University of Zimbabwe lecturer Eldred Masunungure, said the tiff between the two could have its roots in the Tsholotsho Declaration.

“Moyo is likely carving out his own political path outside Mnangagwa’s influence,” he said.

“It is inherent in power politics to have ad hoc alliances and we will continue to see these.

“It could also be that Moyo would not want to be associated with the man who almost killed his political career, and [Moyo]now has ambitions beyond being a Cabinet minister under the VP when and if he takes over.”

Mnangagwa was accused of failing to protect his supporters in the wake of the Zanu PF purge that followed the Tsholotsho Declaration.

Moyo was frozen out of Zanu PF until 2009 when he re-joined the ruling party.

The VP has maintained deafening silence in the face of questions about his ambitions to succeed Mugabe by the political scientist and a Zanu PF faction now known as G40.

“Mnangagwa could be bidding his time, he has been more reticent than his adversaries, probably waiting for the strategic time to strike with devastating effect as has become his hallmark,” Masunungure said.

“But Moyo will continue to throw spanners in the works with the hope of tripping Mnangagwa”.

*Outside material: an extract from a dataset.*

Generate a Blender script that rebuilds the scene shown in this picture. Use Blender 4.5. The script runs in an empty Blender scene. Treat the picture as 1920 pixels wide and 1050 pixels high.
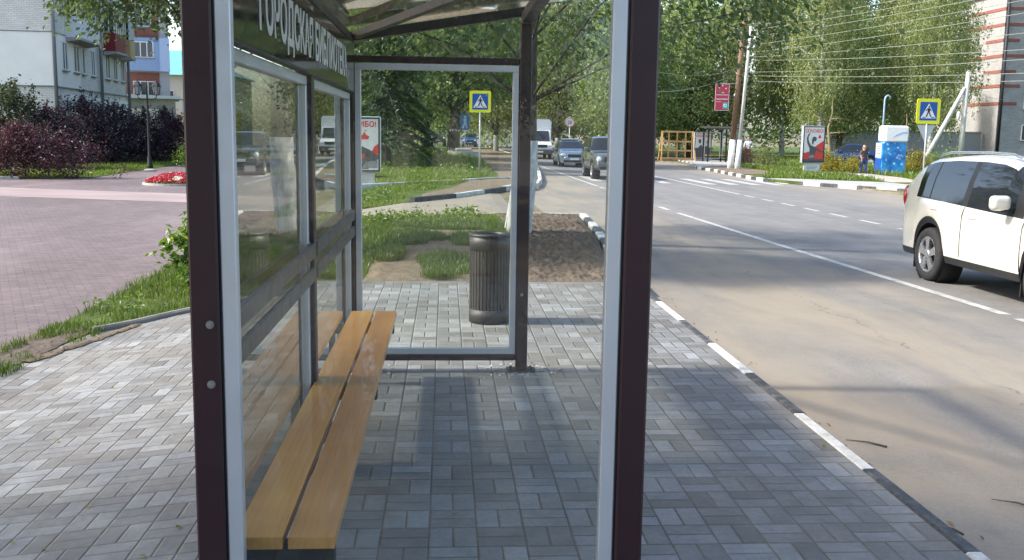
import bpy, math, random
import numpy as np
from mathutils import Vector, Matrix

S = bpy.context.scene
COL = S.collection
PI = math.pi
rad = math.radians

# ------------------------------------------------------------------ helpers
def gz(x):
    """height of the walked and driven ground at world x"""
    if x < -0.95: return max(-0.12 * (-0.95 - x), -.25)
    if x < 2.2: return 0.0
    if x < 16: return max(-0.14 - 0.02 * (x - 2.2), -.3)
    return -.2

def tag(o, label=None, cat=None, group=None, kind=None):
    if label: o['label'] = label
    if cat: o['category'] = cat
    if group: o['group'] = group
    if kind: o['kind'] = kind
    return o

def thing(name, label, cat, loc=(0, 0, 0), rz=0.0, group=None):
    o = bpy.data.objects.new(name, None)
    o.empty_display_size = .2
    COL.objects.link(o)
    o.location = loc
    o.rotation_euler = (0, 0, rz)
    return tag(o, label, cat, group)

class MB:
    """collects vertices and faces; build() links them as ONE mesh object"""
    def __init__(s):
        s.v = []; s.f = []; s.m = []; s.sm = []
    def add(s, vs, fs, mi=0, smooth=False):
        b = len(s.v)
        s.v += [tuple(v) for v in vs]
        s.f += [tuple(i + b for i in f) for f in fs]
        s.m += [mi] * len(fs); s.sm += [smooth] * len(fs)
    def box(s, x0, x1, y0, y1, z0, z1, mi=0, c=0.0):
        if c <= 0:
            vs = [(x, y, z) for z in (z0, z1) for y in (y0, y1) for x in (x0, x1)]
            s.add(vs, [(0, 2, 3, 1), (4, 5, 7, 6), (0, 1, 5, 4), (2, 6, 7, 3), (0, 4, 6, 2), (1, 3, 7, 5)], mi)
            return
        # chamfered box: three rings of points
        c = min(c, (x1 - x0) / 2.2, (y1 - y0) / 2.2, (z1 - z0) / 2.2)
        def ring(a, z):
            xa, xb, ya, yb = x0 + a, x1 - a, y0 + a, y1 - a
            k = c * .999
            return [(xa + k, ya, z), (xb - k, ya, z), (xb, ya + k, z), (xb, yb - k, z), (xb - k, yb, z), (xa + k, yb, z), (xa, yb - k, z), (xa, ya + k, z)]
        R = [ring(c, z0), ring(0, z0 + c), ring(0, z1 - c), ring(c, z1)]
        vs = sum(R, [])
        fs = [tuple(range(7, -1, -1)), tuple(range(24, 32))]
        for r in range(3):
            for i in range(8):
                j = (i + 1) % 8
                fs.append((r * 8 + i, r * 8 + j, r * 8 + 8 + j, r * 8 + 8 + i))
        s.add(vs, fs, mi)
    def obox(s, p, q, w, h, mi=0, up=(0, 0, 1)):
        """box beam from p to q, width w across, height h along up"""
        p, q = Vector(p), Vector(q); d = (q - p).normalized(); u = Vector(up)
        a = d.cross(u)
        if a.length < 1e-4: a = d.cross(Vector((0, 1, 0)))
        a.normalize(); u = a.cross(d).normalized()
        vs = []
        for e in (p, q):
            for sa, su in ((-1, -1), (1, -1), (1, 1), (-1, 1)):
                vs.append(e + a * (sa * w / 2) + u * (su * h / 2))
        s.add(vs, [(0, 1, 2, 3)[::-1], (4, 5, 6, 7), (0, 1, 5, 4), (1, 2, 6, 5), (2, 3, 7, 6), (3, 0, 4, 7)], mi)
    def tube(s, pts, rs, n=10, mi=0, caps=True, smooth=True):
        pts = [Vector(p) for p in pts]
        if not hasattr(rs, '__len__'): rs = [rs] * len(pts)
        vs = []; prev = None
        for i, p in enumerate(pts):
            d = (pts[min(i + 1, len(pts) - 1)] - pts[max(i - 1, 0)])
            d = d.normalized() if d.length > 1e-9 else Vector((0, 0, 1))
            if prev is None:
                a = d.cross(Vector((0, 0, 1)) if abs(d.z) < .9 else Vector((1, 0, 0))).normalized()
            else:
                a = (prev - d * prev.dot(d))
                a = a.normalized() if a.length > 1e-6 else d.orthogonal().normalized()
            prev = a; b = d.cross(a)
            for k in range(n):
                t = 2 * PI * k / n
                vs.append(p + (a * math.cos(t) + b * math.sin(t)) * rs[i])
        fs = []
        for i in range(len(pts) - 1):
            for k in range(n):
                l = (k + 1) % n
                fs.append((i * n + k, i * n + l, i * n + n + l, i * n + n + k))
        s.add(vs, fs, mi, smooth)
        if caps:
            b = len(s.v) - len(vs)
            s.f.append(tuple(b + k for k in range(n))[::-1]); s.m.append(mi); s.sm.append(False)
            e = b + (len(pts) - 1) * n
            s.f.append(tuple(e + k for k in range(n))); s.m.append(mi); s.sm.append(False)
    def lathe(s, prof, cx=0, cy=0, cz=0, n=24, mi=0, axis='z', smooth=True, a0=0, a1=2 * PI):
        full = abs(a1 - a0 - 2 * PI) < 1e-6
        m = n if full else n + 1
        vs = []
        for r, h in prof:
            for k in range(m):
                t = a0 + (a1 - a0) * k / n
                p = (r * math.cos(t), r * math.sin(t), h)
                if axis == 'y': p = (p[0], p[2], p[1])
                if axis == 'x': p = (p[2], p[0], p[1])
                vs.append((cx + p[0], cy + p[1], cz + p[2]))
        fs = []
        for i in range(len(prof) - 1):
            for k in range(n):
                l = (k + 1) % m if full else k + 1
                fs.append((i * m + k, i * m + l, i * m + m + l, i * m + m + k))
        s.add(vs, fs, mi, smooth)
    def prism(s, poly, axis, a, b, mi=0, smooth=False):
        """polygon (list of 2D points) extruded along an axis from a to b"""
        n = len(poly)
        def P(p, t):
            return {'x': (t, p[0], p[1]), 'y': (p[0], t, p[1]), 'z': (p[0], p[1], t)}[axis]
        vs = [P(p, a) for p in poly] + [P(p, b) for p in poly]
        fs = [tuple(range(n))[::-1], tuple(range(n, 2 * n))] + [(i, (i + 1) % n, n + (i + 1) % n, n + i) for i in range(n)]
        s.add(vs, fs, mi, smooth)
    def ell(s, c, r, n=12, k=8, mi=0):
        prof = [(math.sin(PI * i / k) + 1e-4, -math.cos(PI * i / k)) for i in range(k + 1)]
        b = len(s.v); s.lathe(prof, n=n, mi=mi)
        for i in range(b, len(s.v)):
            v = s.v[i]; s.v[i] = (c[0] + v[0] * r[0], c[1] + v[1] * r[1], c[2] + v[2] * r[2])
    def build(s, name, mats, parent=None, world=False, origin=None):
        if not isinstance(mats, (list, tuple)): mats = [mats]
        off = Vector((0, 0, 0))
        if parent is not None and world:
            p = parent
            while p is not None: off += p.location; p = p.parent
        if parent is None:
            if origin is None:
                xs = [v[0] for v in s.v]; ys = [v[1] for v in s.v]; zs = [v[2] for v in s.v]
                origin = ((min(xs) + max(xs)) / 2, (min(ys) + max(ys)) / 2, min(zs))
            off = Vector(origin)
        me = bpy.data.meshes.new(name)
        me.from_pydata([(v[0] - off.x, v[1] - off.y, v[2] - off.z) for v in s.v], [], s.f)
        for m in mats: me.materials.append(m)
        me.polygons.foreach_set('material_index', s.m)
        me.polygons.foreach_set('use_smooth', s.sm)
        me.update()
        o = bpy.data.objects.new(name, me); COL.objects.link(o)
        if parent is not None: o.parent = parent
        else: o.location = off
        return o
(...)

The Zanu PF secretary for science and technology in May angered Mnangagwa’s allies when he dismissed the notion that the VP was Mugabe’s anointed successor in an interview with the BBC.

He has used Twitter to launch one salvo after another targeted at “successionists”, believed to be a faction aligned to the VP.

After Mnangagwa’s interview with the NewAfrican magazine where he claimed Smith told him Nkomo served white interests and that Zimbabweans would miss Mugabe when he’s gone, Moyo took full advantage.

“The innuendo that the late VP Nkomo was a sell-out like [Chief] Chirau is offensive and unacceptable,” Moyo tweeted then.

In the same interview Moyo also told Mnangagwa that it was too premature to say they would miss Mugabe when he is gone.

In his usual acerbic tongue, the minister blasted: “The inevitable is the truth of everyone and so there is no telling who is going to die before who!

“Of course death is certain, but how does anyone know who is going to die first and therefore who is going to miss who?” Wadyajena described Moyo as a “spiteful political crook, charlatan and low-life devil incarnate” in an attempt to halt the attacks against Mnangagwa.

“Your habit of twisting words to suit certain agendas is childish and obviously meant to sow seeds of dissent among Zimbabwean youths,” Wadyajena tweeted recently.

Moyo retorted: “I would at any given time welcome being called childish than a murderer.”

Some believed this was in reference to Mnangagwa’s alleged role in the Gukurahundi massacres in the early 80s that claimed the lives of more than 20 000 people in the Midlands and Matabeleland provinces.

Moyo claims that his father was killed during Gukurahundi.